#### Instructions to follow
Scan the data below and pick out the lines containing the word "high".

**** Data supplied

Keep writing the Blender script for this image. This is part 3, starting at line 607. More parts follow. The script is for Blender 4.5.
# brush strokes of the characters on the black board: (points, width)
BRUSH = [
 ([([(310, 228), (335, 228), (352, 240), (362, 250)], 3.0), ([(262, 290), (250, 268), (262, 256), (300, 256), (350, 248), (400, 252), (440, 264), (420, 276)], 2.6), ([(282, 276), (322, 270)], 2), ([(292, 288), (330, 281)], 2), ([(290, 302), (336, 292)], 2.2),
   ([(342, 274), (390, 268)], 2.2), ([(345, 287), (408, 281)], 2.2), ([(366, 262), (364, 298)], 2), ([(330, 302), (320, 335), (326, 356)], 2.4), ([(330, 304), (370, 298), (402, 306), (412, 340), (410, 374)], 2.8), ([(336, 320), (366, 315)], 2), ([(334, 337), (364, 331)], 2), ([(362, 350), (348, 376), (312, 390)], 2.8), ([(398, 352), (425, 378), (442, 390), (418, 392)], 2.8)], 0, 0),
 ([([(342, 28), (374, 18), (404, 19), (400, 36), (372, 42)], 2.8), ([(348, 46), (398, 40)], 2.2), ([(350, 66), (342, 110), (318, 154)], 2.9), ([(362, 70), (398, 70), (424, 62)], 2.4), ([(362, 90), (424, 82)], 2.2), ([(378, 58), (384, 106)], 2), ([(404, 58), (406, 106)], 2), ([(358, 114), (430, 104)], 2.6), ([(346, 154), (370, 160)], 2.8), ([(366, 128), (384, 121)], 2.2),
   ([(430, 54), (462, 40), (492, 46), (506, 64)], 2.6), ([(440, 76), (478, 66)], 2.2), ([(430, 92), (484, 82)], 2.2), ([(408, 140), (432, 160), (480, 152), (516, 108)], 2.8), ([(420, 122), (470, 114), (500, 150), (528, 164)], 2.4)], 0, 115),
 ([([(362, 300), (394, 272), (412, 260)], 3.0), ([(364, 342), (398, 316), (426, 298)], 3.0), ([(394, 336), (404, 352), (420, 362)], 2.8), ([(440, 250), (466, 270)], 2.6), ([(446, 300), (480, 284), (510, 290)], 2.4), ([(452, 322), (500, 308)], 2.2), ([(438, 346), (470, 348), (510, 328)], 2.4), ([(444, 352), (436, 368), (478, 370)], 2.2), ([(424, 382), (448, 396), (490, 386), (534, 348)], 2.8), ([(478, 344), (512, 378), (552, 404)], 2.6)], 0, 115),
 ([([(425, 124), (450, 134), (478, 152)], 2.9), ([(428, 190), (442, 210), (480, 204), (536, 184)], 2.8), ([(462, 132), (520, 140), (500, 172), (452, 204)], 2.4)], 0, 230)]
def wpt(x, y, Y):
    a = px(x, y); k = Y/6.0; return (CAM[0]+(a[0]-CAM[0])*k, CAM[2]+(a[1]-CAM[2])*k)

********
**** Data supplied

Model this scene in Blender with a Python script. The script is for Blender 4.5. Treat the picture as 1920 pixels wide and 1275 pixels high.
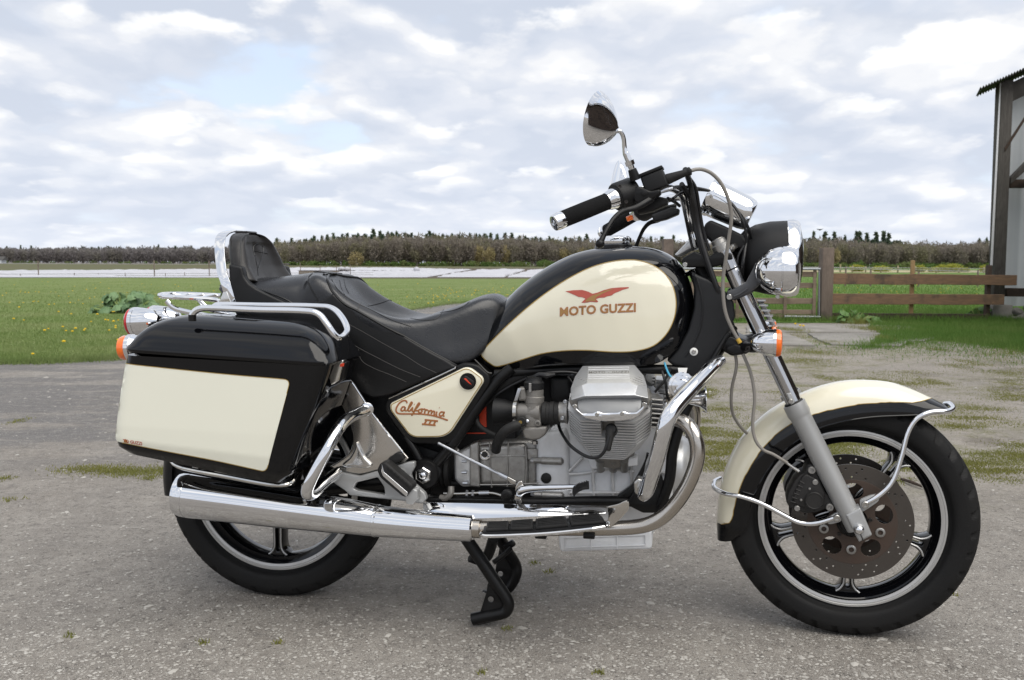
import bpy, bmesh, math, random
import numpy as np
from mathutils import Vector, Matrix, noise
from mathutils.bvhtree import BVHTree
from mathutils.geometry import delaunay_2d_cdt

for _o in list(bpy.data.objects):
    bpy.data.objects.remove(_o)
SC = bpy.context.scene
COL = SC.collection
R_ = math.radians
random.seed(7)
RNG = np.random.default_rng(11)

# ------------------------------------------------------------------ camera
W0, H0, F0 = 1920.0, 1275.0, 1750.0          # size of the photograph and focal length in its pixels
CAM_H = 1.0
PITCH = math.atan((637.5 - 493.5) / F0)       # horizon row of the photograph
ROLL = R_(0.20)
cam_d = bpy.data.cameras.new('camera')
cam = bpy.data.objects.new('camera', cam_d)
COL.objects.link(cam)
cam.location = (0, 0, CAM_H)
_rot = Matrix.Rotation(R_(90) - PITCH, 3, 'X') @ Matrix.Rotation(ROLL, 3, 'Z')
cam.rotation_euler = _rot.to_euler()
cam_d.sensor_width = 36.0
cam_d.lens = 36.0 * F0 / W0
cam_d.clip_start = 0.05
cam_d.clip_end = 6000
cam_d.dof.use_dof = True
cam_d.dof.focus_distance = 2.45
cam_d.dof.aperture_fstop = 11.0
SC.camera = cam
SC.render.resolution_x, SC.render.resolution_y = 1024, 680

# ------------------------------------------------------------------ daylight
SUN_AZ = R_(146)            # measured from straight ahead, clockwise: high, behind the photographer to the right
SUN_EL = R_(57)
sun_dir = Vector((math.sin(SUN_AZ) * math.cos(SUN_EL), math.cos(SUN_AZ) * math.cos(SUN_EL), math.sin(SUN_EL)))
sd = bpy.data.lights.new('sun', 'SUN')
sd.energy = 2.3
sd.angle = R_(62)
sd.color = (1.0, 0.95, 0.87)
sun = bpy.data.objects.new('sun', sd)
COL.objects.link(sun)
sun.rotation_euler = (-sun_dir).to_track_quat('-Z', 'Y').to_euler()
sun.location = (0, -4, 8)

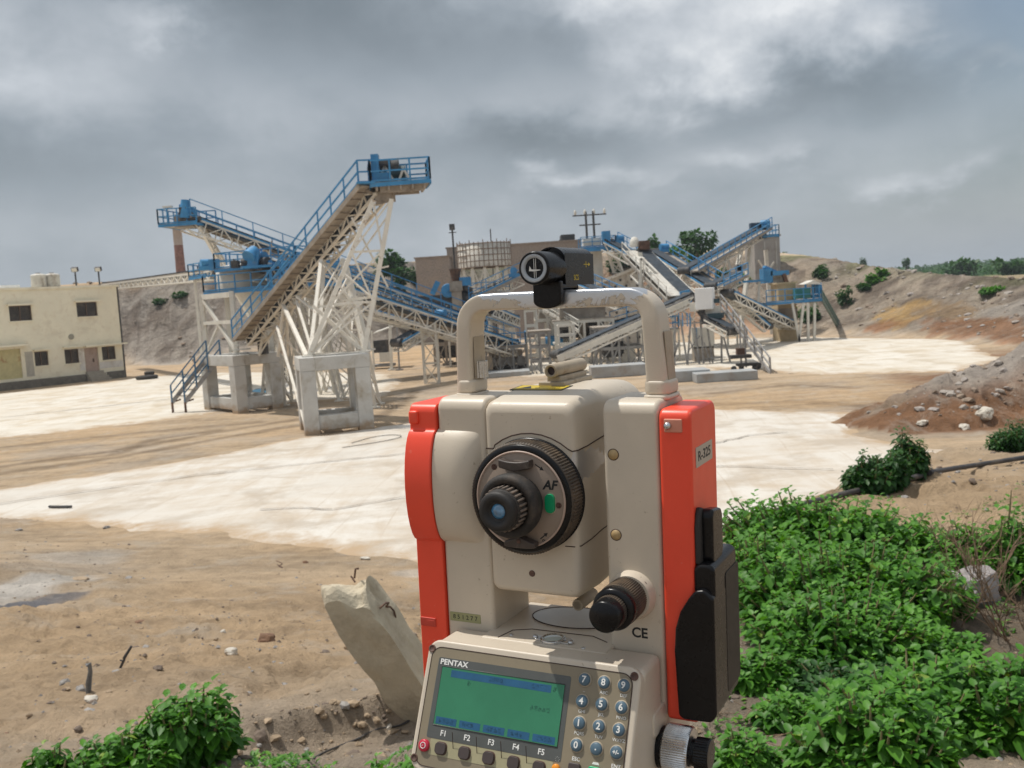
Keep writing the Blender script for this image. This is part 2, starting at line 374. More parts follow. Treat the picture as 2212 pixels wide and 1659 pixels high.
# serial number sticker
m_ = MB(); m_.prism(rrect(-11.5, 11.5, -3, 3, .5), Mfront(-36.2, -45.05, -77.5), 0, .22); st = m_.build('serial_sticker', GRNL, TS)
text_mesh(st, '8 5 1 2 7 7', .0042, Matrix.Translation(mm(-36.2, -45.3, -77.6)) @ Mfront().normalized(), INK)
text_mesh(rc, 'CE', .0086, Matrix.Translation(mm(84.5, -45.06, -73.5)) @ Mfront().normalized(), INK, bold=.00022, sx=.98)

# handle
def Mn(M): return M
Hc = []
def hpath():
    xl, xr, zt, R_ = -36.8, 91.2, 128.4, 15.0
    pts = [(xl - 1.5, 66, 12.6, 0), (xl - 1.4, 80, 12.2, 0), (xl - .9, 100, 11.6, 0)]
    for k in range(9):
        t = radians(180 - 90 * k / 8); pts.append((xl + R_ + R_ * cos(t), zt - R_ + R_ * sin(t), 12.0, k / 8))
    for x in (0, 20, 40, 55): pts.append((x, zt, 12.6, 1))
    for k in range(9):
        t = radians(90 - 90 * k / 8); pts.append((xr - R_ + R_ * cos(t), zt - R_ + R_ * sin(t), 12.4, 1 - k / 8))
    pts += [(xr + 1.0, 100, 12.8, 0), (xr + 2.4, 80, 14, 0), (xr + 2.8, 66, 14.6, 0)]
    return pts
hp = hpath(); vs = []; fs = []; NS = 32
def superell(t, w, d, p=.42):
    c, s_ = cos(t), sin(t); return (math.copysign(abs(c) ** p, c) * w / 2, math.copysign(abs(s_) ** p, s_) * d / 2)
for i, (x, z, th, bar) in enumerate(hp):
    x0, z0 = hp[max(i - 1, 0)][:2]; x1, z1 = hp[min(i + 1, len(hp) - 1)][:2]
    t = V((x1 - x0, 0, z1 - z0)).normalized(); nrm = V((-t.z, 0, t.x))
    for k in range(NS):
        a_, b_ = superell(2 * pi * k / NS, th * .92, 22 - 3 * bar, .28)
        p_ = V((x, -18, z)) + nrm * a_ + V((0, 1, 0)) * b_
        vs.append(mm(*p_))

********

#### Output of the exercise
Model this scene in Blender with a Python script. The script is for Blender 4.5. Treat the picture as 1920 pixels wide and 1275 pixels high.
SUN_AZ = R_(146)            # measured from straight ahead, clockwise: high, behind the photographer to the right
Keep writing the Blender script for this image. This is part 2, starting at line 374. More parts follow. Treat the picture as 2212 pixels wide and 1659 pixels high.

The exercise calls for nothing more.